* [WHAT YOU ARE ASKED TO DO] Return the first line, the line containing "PI = math.pi", and every line between them, exactly as they stand.

* [MATERIAL PROVIDED]
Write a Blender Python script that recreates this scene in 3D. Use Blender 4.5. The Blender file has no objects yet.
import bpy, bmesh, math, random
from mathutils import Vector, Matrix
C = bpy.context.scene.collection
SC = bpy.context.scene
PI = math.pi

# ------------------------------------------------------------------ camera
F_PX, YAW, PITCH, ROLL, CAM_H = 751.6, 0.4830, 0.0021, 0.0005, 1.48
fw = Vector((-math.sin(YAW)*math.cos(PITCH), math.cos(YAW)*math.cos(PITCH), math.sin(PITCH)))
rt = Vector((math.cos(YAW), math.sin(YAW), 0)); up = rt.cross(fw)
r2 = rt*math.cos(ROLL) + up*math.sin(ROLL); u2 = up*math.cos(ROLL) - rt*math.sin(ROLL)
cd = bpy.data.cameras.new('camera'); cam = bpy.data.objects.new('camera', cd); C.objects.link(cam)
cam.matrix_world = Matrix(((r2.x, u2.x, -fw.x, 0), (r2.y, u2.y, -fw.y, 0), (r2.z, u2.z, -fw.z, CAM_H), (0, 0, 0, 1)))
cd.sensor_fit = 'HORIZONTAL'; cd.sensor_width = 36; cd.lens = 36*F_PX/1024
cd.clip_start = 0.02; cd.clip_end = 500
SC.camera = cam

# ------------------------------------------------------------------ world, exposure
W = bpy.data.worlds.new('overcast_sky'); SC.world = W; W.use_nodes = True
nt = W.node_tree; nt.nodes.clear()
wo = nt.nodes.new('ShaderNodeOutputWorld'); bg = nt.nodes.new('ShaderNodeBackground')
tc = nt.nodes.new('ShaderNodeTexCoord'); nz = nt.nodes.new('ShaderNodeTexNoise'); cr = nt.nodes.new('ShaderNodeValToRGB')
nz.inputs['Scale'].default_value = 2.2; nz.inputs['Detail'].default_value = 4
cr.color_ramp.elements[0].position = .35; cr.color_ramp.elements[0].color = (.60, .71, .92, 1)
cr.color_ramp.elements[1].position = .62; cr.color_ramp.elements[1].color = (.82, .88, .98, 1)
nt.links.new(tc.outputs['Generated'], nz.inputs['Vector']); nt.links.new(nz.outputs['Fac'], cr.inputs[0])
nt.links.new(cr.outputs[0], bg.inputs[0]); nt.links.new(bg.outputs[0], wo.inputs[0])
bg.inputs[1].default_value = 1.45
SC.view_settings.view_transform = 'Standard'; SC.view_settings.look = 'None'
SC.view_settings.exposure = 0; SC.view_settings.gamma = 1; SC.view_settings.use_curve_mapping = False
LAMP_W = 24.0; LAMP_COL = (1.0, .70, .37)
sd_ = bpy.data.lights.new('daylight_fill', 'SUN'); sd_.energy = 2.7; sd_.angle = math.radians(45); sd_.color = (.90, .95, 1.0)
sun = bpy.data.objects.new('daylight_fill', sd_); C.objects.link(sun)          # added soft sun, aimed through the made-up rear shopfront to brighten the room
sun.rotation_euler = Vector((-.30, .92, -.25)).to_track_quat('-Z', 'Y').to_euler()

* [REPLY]
Write a Blender Python script that recreates this scene in 3D. Use Blender 4.5. The Blender file has no objects yet.
import bpy, bmesh, math, random
from mathutils import Vector, Matrix
C = bpy.context.scene.collection
SC = bpy.context.scene
PI = math.pi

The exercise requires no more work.